In March, 1871, after enduring the vile horrors of a prolonged siege, the working class of Paris rose against their oppressors and proceeded to administer the affairs of the city. Their victory was short-lived. Before the end of May the Government troops, assisted by their late “enemies” the Germans, overthrew the Commune and carried on for several days the wholesale massacre of its supporters.
Space does not permit here a detailed account of this historic episode, but one or two salient features may usefully be dwelt upon. The curious reader may consult Lissagaray’s “History of the Commune,” and Marx’s “Civil War in France” for fuller light.
During the siege the ruling class of France had been compelled to protect their property by permitting the workers of the city to arm. As usual, they exploited the patriotic illusions and economic ignorance of their slaves. The workers paid for their arms themselves.
After the armistice the authorities, naturally apprehensive as to what an armed and discontented working class might attempt, endeavoured to disarm them. The workers resisted, for the time being successfully, and the Government fled in panic to Versailles.
Left in charge of the city, the workers administered affairs with remarkable success considering all the circumstances. They established universal suffrage and rid the city pro tem of the incubus of the bureaucracy. The Commune was itself an administrative body and not a mere talking-shop. The practical results of its administration, such as the abolition of night work for bakers, were not, indeed, revolutionary, but so far as they went, were in the interests of the working class.. The outlook of the Commune was towards the limitation of exploitation, rather than its abolition.
Improvised in an emergency, the Commune reflected both the political immaturity of its supporters and the incomplete economic development of France as a whole. On questions of major importance such as the property question and its own relationship to the Versailles Government, confusion reigned in the Commune, and vacillation, as a consequence, paralysed its hands. It left in the hands of its enemies the principal financial weapon, the Bank of France, and allowed these same enemies time to prepare their ruthless counter-stroke, while ostensibly negotiating “peace.”
Behind much of the apparent weakness of the Commune, however, lay the isolation of Paris, the lack of working class organisation throughout the country. The peasantry and the petit bourgeoisie in general proved broken reeds on which to lean for support. Hence it was only a matter of time before the Commune fell, betrayed from within and overwhelmed from without. Neither the conditions of its existence nor its own mentality made it ripe for success.

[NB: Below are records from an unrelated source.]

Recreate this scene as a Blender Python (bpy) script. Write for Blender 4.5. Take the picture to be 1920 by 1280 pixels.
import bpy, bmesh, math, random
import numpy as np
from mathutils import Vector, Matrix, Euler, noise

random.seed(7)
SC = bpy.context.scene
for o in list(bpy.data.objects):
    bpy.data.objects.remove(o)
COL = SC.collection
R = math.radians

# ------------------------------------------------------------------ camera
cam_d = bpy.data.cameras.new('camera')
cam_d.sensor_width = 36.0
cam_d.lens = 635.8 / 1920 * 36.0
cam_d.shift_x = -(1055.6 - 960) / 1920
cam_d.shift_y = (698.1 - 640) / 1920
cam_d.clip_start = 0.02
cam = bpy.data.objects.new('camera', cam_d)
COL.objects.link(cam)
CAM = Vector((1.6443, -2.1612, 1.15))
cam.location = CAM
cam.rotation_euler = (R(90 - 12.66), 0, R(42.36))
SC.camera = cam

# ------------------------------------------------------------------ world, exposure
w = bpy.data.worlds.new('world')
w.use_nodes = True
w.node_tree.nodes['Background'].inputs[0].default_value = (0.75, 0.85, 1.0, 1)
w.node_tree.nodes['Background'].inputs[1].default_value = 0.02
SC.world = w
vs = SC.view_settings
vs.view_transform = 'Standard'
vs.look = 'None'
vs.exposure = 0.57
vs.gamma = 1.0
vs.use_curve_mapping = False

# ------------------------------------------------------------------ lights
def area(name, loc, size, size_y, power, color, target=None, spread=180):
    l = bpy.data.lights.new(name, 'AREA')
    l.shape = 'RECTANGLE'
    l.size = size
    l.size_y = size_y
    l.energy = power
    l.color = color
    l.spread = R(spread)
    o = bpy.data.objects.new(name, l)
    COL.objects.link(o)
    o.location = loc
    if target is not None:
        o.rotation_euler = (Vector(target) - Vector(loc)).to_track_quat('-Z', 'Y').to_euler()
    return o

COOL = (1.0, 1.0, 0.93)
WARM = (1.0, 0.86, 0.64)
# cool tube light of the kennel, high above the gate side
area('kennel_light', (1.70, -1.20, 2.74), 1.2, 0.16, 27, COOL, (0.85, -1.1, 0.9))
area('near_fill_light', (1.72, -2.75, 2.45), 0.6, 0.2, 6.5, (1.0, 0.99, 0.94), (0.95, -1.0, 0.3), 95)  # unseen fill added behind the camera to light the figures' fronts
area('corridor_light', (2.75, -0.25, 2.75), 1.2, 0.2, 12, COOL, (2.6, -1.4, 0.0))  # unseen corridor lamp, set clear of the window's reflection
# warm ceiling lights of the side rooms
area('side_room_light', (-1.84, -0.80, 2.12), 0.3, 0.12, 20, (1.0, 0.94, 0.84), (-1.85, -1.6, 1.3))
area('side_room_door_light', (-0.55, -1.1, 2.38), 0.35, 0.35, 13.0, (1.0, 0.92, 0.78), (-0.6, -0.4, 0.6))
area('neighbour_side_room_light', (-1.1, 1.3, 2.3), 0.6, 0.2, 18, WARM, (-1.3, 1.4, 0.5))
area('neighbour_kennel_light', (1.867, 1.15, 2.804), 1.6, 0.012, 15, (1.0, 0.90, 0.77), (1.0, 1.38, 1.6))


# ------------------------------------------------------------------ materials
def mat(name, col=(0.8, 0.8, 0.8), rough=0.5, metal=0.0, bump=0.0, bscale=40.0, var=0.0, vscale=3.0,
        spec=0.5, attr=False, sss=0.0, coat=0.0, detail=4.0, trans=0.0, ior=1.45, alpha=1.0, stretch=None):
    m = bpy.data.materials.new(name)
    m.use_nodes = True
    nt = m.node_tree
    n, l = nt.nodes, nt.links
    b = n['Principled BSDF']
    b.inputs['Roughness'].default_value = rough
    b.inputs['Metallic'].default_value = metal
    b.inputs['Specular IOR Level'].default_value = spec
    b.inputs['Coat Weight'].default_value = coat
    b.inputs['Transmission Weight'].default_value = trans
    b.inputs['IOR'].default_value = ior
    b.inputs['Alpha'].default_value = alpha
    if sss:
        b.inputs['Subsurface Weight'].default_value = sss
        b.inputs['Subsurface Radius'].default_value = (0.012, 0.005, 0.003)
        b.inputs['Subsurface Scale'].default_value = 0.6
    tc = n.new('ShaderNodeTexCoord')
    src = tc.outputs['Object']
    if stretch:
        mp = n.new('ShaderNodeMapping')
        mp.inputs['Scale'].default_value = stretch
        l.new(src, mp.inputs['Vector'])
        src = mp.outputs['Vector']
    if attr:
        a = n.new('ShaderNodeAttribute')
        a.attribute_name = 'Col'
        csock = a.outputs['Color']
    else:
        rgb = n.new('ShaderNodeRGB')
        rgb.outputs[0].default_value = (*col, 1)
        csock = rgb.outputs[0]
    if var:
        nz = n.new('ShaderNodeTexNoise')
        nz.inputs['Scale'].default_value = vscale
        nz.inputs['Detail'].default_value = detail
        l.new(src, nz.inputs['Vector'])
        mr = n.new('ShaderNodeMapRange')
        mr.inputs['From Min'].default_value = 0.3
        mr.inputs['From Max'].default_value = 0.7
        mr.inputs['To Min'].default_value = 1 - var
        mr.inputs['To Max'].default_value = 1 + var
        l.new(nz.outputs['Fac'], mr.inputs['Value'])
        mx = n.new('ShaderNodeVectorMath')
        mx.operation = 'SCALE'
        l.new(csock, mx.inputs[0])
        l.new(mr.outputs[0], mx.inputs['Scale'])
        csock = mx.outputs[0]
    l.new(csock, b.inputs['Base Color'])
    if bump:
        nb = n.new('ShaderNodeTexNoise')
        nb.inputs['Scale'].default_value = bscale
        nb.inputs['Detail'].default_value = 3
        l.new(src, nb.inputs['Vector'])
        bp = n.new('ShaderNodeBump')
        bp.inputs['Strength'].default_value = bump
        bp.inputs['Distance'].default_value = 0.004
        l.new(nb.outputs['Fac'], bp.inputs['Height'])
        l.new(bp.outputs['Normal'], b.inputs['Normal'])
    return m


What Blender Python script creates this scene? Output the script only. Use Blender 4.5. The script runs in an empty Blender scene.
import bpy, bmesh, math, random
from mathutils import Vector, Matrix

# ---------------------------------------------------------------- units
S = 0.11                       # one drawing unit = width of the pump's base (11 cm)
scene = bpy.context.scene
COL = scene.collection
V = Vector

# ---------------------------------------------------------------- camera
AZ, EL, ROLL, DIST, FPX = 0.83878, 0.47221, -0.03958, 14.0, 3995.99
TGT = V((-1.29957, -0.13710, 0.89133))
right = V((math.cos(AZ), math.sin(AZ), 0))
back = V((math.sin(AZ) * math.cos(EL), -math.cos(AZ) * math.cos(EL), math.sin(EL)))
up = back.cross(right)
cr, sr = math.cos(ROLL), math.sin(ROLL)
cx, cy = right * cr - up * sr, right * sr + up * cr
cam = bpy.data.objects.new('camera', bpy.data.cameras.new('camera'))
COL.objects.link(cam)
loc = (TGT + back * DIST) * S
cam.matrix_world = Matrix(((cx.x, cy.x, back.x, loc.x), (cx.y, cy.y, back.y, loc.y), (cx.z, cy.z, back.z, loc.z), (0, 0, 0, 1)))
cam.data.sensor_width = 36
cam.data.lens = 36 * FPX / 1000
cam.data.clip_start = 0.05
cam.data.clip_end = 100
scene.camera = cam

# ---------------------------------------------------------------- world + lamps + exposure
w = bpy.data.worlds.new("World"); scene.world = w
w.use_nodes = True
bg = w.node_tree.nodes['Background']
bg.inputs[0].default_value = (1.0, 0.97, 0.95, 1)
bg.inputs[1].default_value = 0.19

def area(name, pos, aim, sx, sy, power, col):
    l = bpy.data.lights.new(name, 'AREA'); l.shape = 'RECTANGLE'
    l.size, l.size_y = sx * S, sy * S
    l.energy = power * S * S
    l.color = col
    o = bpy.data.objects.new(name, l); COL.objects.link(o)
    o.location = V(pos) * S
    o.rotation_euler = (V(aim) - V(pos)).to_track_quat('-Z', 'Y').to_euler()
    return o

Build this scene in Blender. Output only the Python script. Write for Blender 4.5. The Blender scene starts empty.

For all that it failed, the Commune, nevertheless, constitutes an encouraging example of the ability of the workers to help themselves. It had all the faults of a purely spontaneous and instinctive upheaval, but it proved the existence of the capacity for self-assertion which is indispensable to a revolutionary class. When the cynical bourgeois, secure behind the guns, or the spineless slave ignorant of how to capture them, tell us that the workers will never rise, we can point to the Commune and conclude that a class capable of such an effort will rise again. The rising we have in mind, however, is a determined, intelligently organised capture of political power by a working-class which has at last realised the underlying causes of its own movement and which will therefore know how to act when it has the power.
Hence we of the Socialist Party do not rest content with merely sentimentalising over the martyred dead, by the wall of Pere La Chaise. We incessantly insist on the necessity for our policy of no compromise with capitalism and the parties which uphold it. Class sentiment is a necessary element of class consciousness, but it is not sufficient in itself. . Knowledge of the system we desire to overthrow and of the manner in which it is upheld are equally necessary. “Solidarity”! Yes! but the condition which necessitates solidarity on the part of the working class is the class war!
The utter ruthlessness of the revenge of the French bourgeoisie upon the Communards forms a never-to-be-forgotten warning of the criminal folly of parleying with the enemy. There can be no peace between exploiters and exploited save at the expense of the latter. When the workers realise this they will also realise the futility and danger, from their point of view, of Liberal “Labour” Parties and caricature “Communists” who rally to their support at the polls. They will realise, in fact, the necessity for the Socialist Party.